— START OF PROVIDED DATA —

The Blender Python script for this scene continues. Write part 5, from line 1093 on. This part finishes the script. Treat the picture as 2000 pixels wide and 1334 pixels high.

— END OF PROVIDED DATA —
— START OF PROVIDED DATA —

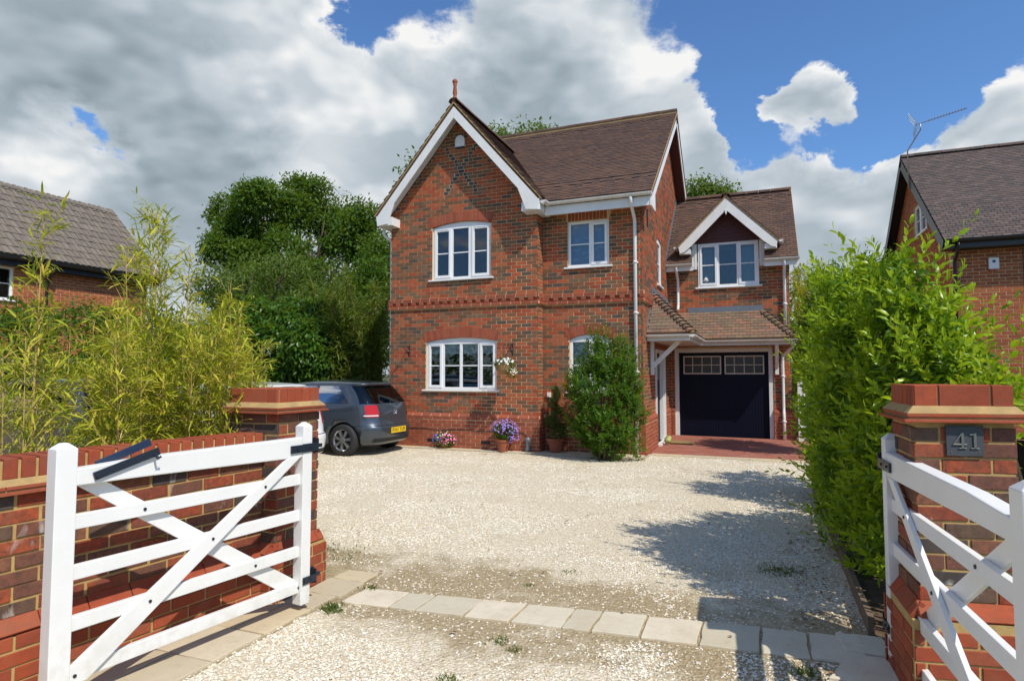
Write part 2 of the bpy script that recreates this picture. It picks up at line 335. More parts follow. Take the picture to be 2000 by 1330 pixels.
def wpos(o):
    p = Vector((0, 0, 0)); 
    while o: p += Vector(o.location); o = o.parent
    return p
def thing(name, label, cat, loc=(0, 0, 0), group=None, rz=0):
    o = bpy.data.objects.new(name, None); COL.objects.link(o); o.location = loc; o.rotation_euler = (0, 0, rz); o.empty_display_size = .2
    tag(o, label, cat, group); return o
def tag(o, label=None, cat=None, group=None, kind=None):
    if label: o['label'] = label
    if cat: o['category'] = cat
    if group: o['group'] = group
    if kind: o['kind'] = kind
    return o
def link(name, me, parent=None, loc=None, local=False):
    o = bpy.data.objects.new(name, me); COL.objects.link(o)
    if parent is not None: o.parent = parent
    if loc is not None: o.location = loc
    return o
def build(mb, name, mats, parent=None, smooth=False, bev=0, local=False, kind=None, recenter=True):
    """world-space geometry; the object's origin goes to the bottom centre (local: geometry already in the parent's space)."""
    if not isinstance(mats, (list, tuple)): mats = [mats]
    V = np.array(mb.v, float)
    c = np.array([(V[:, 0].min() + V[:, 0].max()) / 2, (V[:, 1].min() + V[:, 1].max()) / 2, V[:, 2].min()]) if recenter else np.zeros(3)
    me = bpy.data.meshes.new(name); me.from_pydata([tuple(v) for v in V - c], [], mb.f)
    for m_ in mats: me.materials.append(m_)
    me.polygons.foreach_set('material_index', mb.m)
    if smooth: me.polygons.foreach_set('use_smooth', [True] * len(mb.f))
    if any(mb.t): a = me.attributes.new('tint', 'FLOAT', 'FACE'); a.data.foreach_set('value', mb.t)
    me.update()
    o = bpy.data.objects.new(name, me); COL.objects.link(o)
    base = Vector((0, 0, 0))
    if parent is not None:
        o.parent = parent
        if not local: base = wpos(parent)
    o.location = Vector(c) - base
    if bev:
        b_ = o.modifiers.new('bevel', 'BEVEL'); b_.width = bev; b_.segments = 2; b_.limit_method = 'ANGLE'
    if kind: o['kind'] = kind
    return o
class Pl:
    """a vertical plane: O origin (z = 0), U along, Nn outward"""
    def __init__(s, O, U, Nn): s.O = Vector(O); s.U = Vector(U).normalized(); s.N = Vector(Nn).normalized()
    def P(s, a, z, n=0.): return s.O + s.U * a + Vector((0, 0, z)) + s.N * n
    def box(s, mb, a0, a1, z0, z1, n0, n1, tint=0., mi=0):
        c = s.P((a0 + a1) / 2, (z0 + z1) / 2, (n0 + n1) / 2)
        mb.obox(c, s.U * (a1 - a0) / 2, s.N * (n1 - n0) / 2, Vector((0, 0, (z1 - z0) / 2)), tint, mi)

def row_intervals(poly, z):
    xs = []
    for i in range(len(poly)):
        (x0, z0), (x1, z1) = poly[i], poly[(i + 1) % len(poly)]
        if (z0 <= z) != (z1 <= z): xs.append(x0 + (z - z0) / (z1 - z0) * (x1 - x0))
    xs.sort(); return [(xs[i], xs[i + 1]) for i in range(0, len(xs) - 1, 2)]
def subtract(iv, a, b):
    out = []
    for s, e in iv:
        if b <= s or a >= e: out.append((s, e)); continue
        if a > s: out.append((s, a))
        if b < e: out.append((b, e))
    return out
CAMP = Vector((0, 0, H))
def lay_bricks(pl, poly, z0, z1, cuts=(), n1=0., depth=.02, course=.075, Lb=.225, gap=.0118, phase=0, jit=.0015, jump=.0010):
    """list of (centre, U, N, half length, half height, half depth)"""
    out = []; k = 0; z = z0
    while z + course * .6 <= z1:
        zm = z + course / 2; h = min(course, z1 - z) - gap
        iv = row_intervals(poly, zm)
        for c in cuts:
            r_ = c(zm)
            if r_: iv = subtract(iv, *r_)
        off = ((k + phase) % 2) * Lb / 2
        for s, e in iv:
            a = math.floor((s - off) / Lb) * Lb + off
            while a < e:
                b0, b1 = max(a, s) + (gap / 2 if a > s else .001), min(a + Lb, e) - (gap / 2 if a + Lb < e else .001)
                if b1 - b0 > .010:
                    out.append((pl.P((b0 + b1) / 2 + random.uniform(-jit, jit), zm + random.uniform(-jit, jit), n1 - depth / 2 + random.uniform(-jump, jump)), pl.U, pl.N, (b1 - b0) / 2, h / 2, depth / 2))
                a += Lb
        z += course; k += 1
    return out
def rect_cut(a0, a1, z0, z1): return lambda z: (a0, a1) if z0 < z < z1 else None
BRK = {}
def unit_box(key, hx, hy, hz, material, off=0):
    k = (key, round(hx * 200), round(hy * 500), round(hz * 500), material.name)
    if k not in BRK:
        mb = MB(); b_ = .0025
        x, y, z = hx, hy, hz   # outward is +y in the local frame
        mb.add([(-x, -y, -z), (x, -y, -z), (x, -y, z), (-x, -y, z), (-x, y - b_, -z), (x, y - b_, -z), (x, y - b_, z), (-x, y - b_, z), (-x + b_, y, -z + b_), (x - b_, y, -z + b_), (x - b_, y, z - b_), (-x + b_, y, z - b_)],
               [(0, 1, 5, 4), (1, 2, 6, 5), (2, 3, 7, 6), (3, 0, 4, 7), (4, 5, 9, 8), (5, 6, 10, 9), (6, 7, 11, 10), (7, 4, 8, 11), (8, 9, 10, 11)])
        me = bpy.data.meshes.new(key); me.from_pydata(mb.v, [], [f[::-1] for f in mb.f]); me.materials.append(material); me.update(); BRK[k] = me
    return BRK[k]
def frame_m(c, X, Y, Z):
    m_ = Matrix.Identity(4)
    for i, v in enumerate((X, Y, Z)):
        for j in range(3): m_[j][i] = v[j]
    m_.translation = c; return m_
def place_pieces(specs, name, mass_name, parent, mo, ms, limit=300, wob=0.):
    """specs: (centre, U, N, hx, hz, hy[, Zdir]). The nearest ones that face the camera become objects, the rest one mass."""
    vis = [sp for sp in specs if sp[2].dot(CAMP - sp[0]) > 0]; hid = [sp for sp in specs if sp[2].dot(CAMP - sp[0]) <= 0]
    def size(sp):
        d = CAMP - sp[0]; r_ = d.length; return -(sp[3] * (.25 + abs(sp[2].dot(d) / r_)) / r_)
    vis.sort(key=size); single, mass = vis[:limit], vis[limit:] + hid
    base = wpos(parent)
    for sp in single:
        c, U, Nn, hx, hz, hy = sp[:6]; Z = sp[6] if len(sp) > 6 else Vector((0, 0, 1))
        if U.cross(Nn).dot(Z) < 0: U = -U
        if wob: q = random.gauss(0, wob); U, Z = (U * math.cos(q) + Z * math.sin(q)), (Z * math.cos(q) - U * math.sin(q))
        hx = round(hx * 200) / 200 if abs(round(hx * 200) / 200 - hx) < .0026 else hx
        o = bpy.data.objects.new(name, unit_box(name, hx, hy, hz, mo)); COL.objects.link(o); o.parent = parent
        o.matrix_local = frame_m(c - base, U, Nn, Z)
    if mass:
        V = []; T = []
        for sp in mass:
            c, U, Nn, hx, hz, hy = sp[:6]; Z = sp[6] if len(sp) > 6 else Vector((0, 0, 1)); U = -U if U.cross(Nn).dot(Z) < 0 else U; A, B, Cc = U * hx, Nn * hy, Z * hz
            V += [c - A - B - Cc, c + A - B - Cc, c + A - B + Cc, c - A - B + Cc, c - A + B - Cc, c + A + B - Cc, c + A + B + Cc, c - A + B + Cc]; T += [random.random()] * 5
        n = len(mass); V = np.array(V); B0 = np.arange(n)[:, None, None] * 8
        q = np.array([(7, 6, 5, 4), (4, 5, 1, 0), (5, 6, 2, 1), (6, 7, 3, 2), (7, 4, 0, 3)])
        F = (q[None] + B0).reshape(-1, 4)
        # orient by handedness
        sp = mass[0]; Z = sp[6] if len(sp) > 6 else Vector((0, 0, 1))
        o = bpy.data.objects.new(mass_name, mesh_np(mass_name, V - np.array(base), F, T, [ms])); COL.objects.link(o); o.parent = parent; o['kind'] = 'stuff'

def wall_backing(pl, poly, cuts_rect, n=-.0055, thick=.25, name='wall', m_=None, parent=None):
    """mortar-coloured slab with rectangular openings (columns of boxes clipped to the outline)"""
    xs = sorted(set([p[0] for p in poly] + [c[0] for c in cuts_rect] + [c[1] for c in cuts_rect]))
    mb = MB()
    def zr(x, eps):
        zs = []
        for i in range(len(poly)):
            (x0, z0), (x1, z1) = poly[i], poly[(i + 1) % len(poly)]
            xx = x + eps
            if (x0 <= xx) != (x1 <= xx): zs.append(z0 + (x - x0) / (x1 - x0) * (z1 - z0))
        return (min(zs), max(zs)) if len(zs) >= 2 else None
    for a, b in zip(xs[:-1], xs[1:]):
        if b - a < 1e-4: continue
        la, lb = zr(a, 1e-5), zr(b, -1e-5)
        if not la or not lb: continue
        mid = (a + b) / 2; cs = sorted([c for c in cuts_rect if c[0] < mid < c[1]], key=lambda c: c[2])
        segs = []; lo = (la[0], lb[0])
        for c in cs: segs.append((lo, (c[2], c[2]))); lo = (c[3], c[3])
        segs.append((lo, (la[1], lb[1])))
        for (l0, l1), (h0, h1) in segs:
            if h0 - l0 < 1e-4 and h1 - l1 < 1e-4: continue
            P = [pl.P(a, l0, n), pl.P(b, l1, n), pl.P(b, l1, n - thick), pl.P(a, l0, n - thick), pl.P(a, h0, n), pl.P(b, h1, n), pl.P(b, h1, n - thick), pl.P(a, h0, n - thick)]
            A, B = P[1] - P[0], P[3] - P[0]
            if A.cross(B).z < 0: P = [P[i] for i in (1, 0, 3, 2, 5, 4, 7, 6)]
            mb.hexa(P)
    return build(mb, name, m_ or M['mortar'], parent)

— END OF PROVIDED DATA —
— START OF PROVIDED DATA —

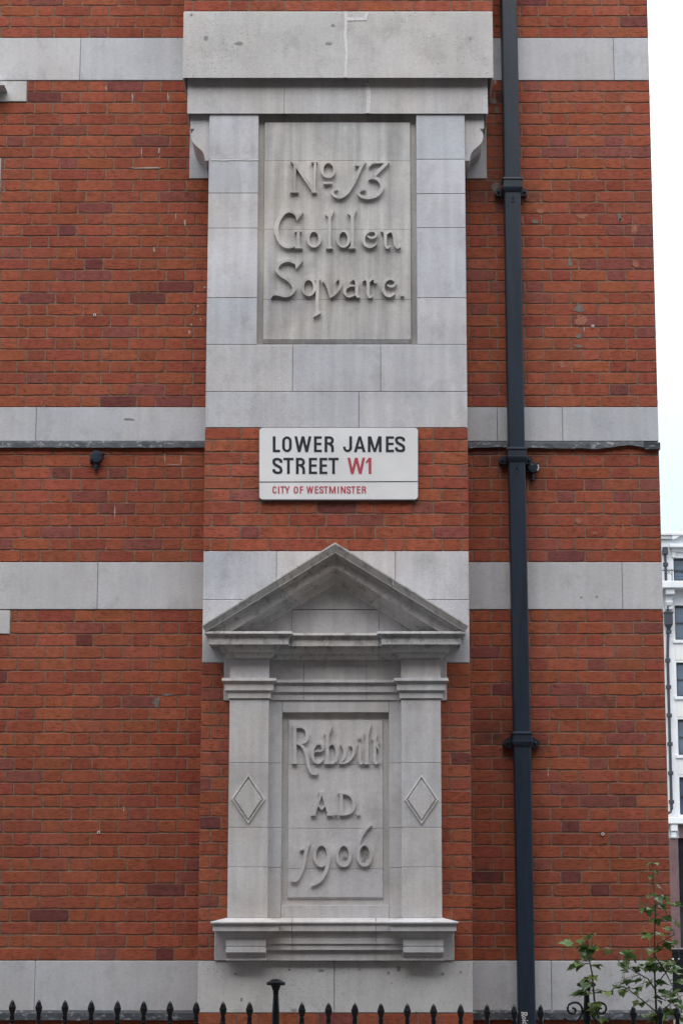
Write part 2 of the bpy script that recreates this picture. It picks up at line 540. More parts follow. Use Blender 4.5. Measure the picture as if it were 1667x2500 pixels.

— END OF PROVIDED DATA —

Which lines include the word "parts"? Copy every one of them.

Write part 2 of the bpy script that recreates this picture. It picks up at line 335. More parts follow. Take the picture to be 2000 by 1330 pixels.
Write part 2 of the bpy script that recreates this picture. It picks up at line 540. More parts follow. Use Blender 4.5. Measure the picture as if it were 1667x2500 pixels.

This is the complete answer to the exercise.